Mungkin finansialmu sudah siap, mentalmu pun juga sudah yakin untuk menjalani pernikahan. Tapi apakah kamu sudah cukup pantas untuk menjadi suami atau istri orang? Siapkah dirimu untuk menjadi ibu rumah tangga yang harus dituntut bangun pagi menyiapkan segala kebutuhan suamimu?
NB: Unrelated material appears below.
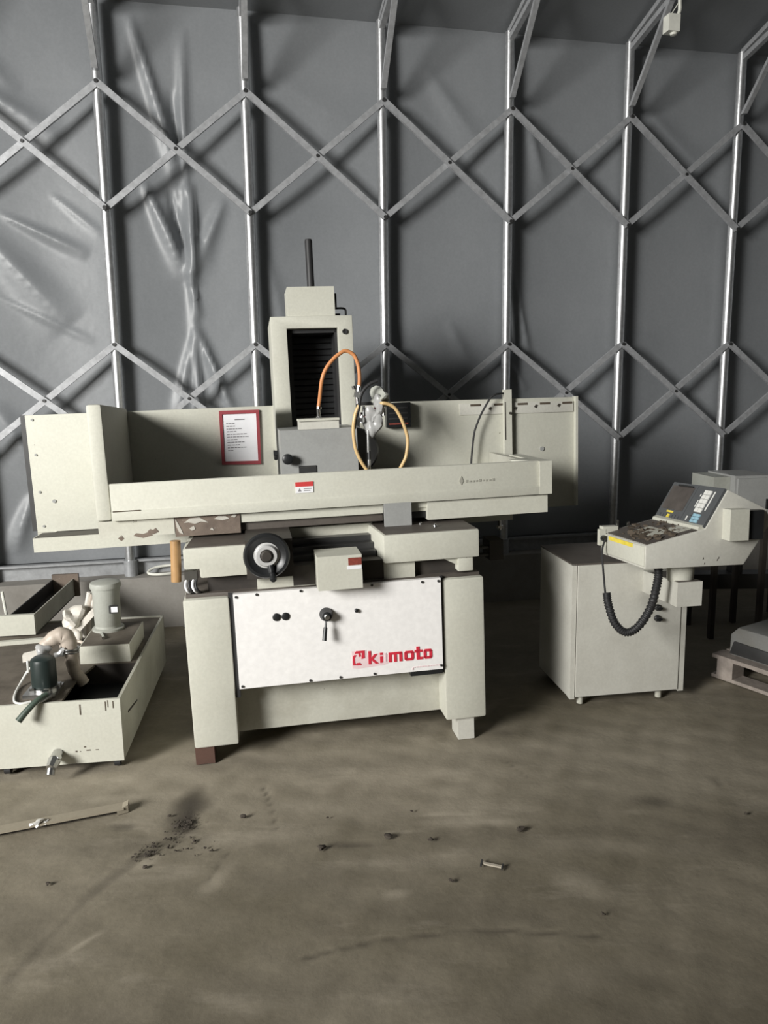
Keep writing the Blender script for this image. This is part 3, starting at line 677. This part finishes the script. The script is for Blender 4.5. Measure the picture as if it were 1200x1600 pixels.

Siapkah dirimu untuk jadi suami yang mau membantu istrimu saat sedang kerepotan mengurus rumah tangga?
Sebelum kamu merasa cukup pantas untuk jadi seorang suami atau istri, pastikan kamu sudah cukup mampu untuk menata dan memantaskan dirimu. kamu tak perlu terburu-buru mengikat janji pernikahan jika kamu memang belum siap.


10.  Menikah akan menyadarkanmu bahwa hidup kini tak lagi hanya tentang diri sendiri. Cukup besarkah hatimu untuk terus memberi dan berbagi?



siapkah melepas apa yang sudah kamu capai?

 “Gue belum rela ninggalin pekerjaan. Gue lagi semangat dan seneng banget sama karir yang gue jalani sekarang. Tapi pekerjaan ini gak mungkin bisa gue lakuin saat udah berkeluarga nanti. Udah jelas gak bakal diijinin suami kalau gue kerjanya sampe malem-malem terus begini.”
Tyas, 24, Jakarta
Ada hal-hal yang harus rela kamu tanggalkan saat kamu memutuskan untuk menikah nanti. Salah satunya seperti kasus yang dialami oleh pembaca di atas. Ketika kamu benar-benar sedang mencintai pekerjaanmu, terlebih jika itu adalah karir impianmu, kamu tak akan bisa mudah melepaskannya begitu saja. Butuh kesiapan yang tak main-main untuk rela menanggalkan semua yang sudah kamu raih selama ini.
Jika kamu masih merasa ingin melakukan banyak pencapaian dalam karirmu, kamu tak perlu khawatir dan terburu-buru untuk memutuskan menikah. Gelutilah dulu apa yang sudah menjadi impianmu. Tuntaskan dulu segala hasrat dan rasa ingin tahumu.
Tidak ada yang salah dengan menjadi seseorang yang memilih fokus pada sisi lain kehidupan selain perasaan. Kamu berhak untuk menikmati beragam sisi menyenangkan yang kehidupan ini tawarkan.


Tak ada yang salah dengan menunda atau menyegerakan sebuah pernikahan. Pada akhirnya pernikahan bukan tentang seberapa cepat kamu menemukan pasangan, melainkan seberapa tangguh kah kalian menghadapi segala cobaan yang mungkin muncul di masa depan.
Jadi gimana, sudah seberapa jauhkah dirimu mengambil ancang-ancang? Benar-benar sudah siapkah kamu menghadi gerbang pernikahan?